Some readers are wondering – what is a “Joi-Jin”? In general, it’s the top 10 or so ranks of any lower division, and in the case of Makushita for Nagoya, it’s jam-packed with some rather potent rikishi. Some of them are veterans pushing hard to return to sekitori status, others are up and coming youngsters fighting their way up the banzuke. As we have said before on Tachiai, the top end of Makushita, especially during week 2, is where some of the most flat out, 110% sumo takes place. We expect Nagoya, given who is in the joi for Makushita, to be especially frantic.

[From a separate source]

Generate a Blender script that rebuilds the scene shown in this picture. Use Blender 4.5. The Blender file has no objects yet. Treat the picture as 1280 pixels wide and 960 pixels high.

It’s important to note that unlike the top 2 divisions, matches go by pairing rikishi who have the same record for all 7 of their matches. So after the first match, all of the 1-0 will fight other 1-0, and all of the 0-1 rikishi will pair off with other 0-1 fighters. This narrows down the 100-200 strong divisions into a workable yusho elimination bracket by match 6 or so in most cases. Because of the vigorous competition in the Makushita joi, many of its members count themselves blessed if they can simply exit the basho with kachi-koshi (4 wins). Lets take a look at who is in the joi this time.

EastRankWest
SeiroMs1Irodori
DaiseidoMs2Hoshoryu
TamakiMs3Churanoumi
ChiyootoriMs4Kaisho
FujiazumaMs5Wakamotoharu
ChiyonokuniMs6Naya
AkuaMs7Tsukahara
KototebakariMs8Nishikifuji
BushozanMs9Chiyosakae
HakuyozanMs10Nogami

There are quite a few notables here

Seiro – Long time Juryo mainstay Seiro finds himself the top man in Makushita after a 7-8 make-koshi at Juryo 14. A simply 4 wins will put him back in a kesho-mawashi for September.
Irodori – A 6-9 in his Juryo debut in May put him back in Makushita, like Seiro, he needs both a kachi-koshi and some poor performance at the bottom of the Juryo banzuke to return.
Daiseido – After finishing 3-12 at Osaka, he dripped out of Juryo far enough down into Makushita that 5-2 finish at Natsu could take him no higher than Makushita 2.
Hoshoryu – Some readers get frustrated when we mention this, but this fellow is in fact former Yokozuna Asashoryu’s nephew. He has been plugging away with excellent speed / agility sumo, and he’s on the cusp now of a promotable rank. This guy, if he can stay healthy, is likely a future star.
Churanoumi – Former Nihon University athlete, he’s won 3 yusho (including a 7-0 Makushita yusho in Osaka) and already been in Juryo twice.
Chiyootori – Long-serving Maegashira, he has been plagued by injuries and is now fighting to try to return to the salaried ranks. At one point in 2018, he was ranked in Sandanme, but has been fighting back.
Wakamotoharu – After a Makushita yusho in January, and a 5-10 debut as a sekitori in Osaka, this Onami brother is outside the range to likely be promoted with a simple kachi-koshi, he’s going to have to run up the score.
Chiyonokuni – Did you wonder where Makuuchi mainstay Chiyonokuni ended up after he brutally injured his knee? Right here, in the briar patch. A healthy Chiyonokuni can take these guys to the cleaners, but I am going to guess he is lucky to be at 75%. It could get ugly.
Naya – Another young, up and coming rikishi from a sumo family, he has been on a slower upward trajectory than his rival Hoshoryu, but his sumo is coming to gether very well. He’s not at a promotable rank unless something crazy happens, but his last 2 tournaments featured 6-1 records.
Akua – I have to admit, I really like Akua’s sumo. I want to see him march ahead on the banzuke, but his accumulated injuries seem to have capped his performance.
Kototebakari – Another young man on a rocket ride up the banzuke, this 19 year old rikishi from Chiba has only had one make-koshi in his professional sumo career.

As you can see, even looking into a handful of these rikishi, there is a lot of talent, and a lot of drive to win. It’s going to be tough staying up to watch the top Makushita matchs, but I suspect for Nagoya, there may be a lot of great sumo action to follow from this group.